The report credited the DLA for establishing a central security management group and appointing a senior information security officer. But the GAO said the agency has failed to consistently assess the security risks that could result from unauthorized access to its systems and the improper use, disclosure or destruction of data.

In addition, employees responsible for the DLA's information security program haven't received enough training; annual security testing and evaluation of management and operational controls haven't been done; and plans to mitigate known IT deficiencies haven't been completed, according to the GAO.

Until the DLA addresses the security management and oversight weaknesses and implements an effective agencywide IT security program, it may not be able to protect the confidentiality, integrity and availability of its systems and data.

Recommendations Made

The GAO, which completed a 10-month audit of DLA facilities in July, outlined 10 steps that the agency should take to improve its security practices and controls.

The recommendations include a call for the DLA to ensure that workers who are involved in IT security get adequate training and that the training program be monitored by agency officials and updated as needed.

In a written response to the GAO, Paul Brinkley, deputy undersecretary of defense for business transformation, agreed with most of the recommendations and said the DLA is working to address them.
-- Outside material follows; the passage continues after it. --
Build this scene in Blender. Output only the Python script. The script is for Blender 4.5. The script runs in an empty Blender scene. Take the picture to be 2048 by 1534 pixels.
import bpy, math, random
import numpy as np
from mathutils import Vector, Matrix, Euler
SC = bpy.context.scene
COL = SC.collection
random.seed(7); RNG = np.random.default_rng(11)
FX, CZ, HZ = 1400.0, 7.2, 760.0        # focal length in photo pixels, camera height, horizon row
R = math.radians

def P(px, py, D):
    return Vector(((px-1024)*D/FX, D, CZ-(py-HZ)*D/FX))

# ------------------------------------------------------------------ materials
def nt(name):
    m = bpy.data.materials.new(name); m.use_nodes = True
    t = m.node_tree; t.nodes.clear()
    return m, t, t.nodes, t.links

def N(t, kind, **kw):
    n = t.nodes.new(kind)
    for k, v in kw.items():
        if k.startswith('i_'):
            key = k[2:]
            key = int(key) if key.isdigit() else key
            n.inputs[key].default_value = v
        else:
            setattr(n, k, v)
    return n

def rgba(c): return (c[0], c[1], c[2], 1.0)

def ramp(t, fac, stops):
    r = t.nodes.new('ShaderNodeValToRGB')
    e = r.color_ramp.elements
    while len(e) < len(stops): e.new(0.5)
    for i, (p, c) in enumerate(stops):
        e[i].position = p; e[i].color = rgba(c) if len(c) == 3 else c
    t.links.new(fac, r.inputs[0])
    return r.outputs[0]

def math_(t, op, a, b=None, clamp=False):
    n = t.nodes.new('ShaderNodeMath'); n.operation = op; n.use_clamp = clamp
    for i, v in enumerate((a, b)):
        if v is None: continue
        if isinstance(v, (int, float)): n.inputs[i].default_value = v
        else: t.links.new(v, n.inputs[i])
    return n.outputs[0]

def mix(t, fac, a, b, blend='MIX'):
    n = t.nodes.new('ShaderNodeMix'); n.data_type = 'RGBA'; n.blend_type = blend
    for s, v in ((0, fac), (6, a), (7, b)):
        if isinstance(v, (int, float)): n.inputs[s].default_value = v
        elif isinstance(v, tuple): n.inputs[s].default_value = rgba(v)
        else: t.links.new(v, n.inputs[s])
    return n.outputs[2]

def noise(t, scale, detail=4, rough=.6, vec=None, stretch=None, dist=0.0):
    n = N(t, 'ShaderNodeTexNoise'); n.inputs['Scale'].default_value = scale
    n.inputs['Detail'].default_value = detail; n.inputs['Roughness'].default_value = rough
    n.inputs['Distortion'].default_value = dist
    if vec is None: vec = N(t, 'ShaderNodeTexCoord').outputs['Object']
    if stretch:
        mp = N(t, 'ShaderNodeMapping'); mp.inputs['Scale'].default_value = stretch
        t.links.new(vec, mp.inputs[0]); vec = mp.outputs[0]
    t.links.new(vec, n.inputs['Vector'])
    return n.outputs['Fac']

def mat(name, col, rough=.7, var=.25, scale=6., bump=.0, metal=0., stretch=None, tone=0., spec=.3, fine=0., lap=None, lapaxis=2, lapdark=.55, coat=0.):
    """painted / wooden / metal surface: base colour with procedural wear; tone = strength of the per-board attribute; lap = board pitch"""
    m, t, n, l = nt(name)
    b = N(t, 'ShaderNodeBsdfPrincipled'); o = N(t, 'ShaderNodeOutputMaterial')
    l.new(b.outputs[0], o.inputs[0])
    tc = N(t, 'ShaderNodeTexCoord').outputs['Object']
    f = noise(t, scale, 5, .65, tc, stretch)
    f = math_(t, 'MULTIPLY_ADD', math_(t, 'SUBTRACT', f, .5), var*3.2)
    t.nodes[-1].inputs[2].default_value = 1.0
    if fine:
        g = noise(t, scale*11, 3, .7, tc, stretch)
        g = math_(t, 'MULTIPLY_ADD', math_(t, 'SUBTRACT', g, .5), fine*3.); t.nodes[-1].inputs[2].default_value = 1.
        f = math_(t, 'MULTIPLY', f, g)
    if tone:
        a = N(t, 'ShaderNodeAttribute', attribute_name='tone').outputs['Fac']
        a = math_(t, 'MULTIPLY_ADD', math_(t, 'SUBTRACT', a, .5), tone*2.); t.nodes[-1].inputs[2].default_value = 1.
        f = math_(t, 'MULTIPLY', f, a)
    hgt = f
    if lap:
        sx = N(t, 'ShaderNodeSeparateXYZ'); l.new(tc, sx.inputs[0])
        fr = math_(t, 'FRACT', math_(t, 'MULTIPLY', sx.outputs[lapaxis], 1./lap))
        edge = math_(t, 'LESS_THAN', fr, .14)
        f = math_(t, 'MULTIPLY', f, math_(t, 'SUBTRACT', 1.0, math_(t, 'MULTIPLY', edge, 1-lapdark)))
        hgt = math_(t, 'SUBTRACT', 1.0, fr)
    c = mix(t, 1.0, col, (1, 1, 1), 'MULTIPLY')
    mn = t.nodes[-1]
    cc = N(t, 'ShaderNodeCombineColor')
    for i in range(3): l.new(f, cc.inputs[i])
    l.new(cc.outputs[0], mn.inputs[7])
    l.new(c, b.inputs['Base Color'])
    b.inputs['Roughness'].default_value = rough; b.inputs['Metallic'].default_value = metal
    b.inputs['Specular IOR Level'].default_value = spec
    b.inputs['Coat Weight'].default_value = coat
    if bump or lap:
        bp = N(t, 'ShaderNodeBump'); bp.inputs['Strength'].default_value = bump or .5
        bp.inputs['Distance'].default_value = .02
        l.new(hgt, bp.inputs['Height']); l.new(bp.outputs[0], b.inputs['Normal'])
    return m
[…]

For example, Brinkley wrote that the DLA plans to distribute a Defense Department manual with detailed guidance on security training.

However, Defense Department officials disagreed with three of the recommendations, including the need to annually test the effectiveness of security controls for all systems. Brinkley said that doing so would amount to annual recertification and is neither practical nor cost-effective.

The GAO countered that it doesn't expect the DLA to test all of its information-assurance controls annually. But it said that it does want to ensure that the testing efforts include management, operational and technical controls for every system in the agency's inventory, as required by the Federal Information Systems Management Act.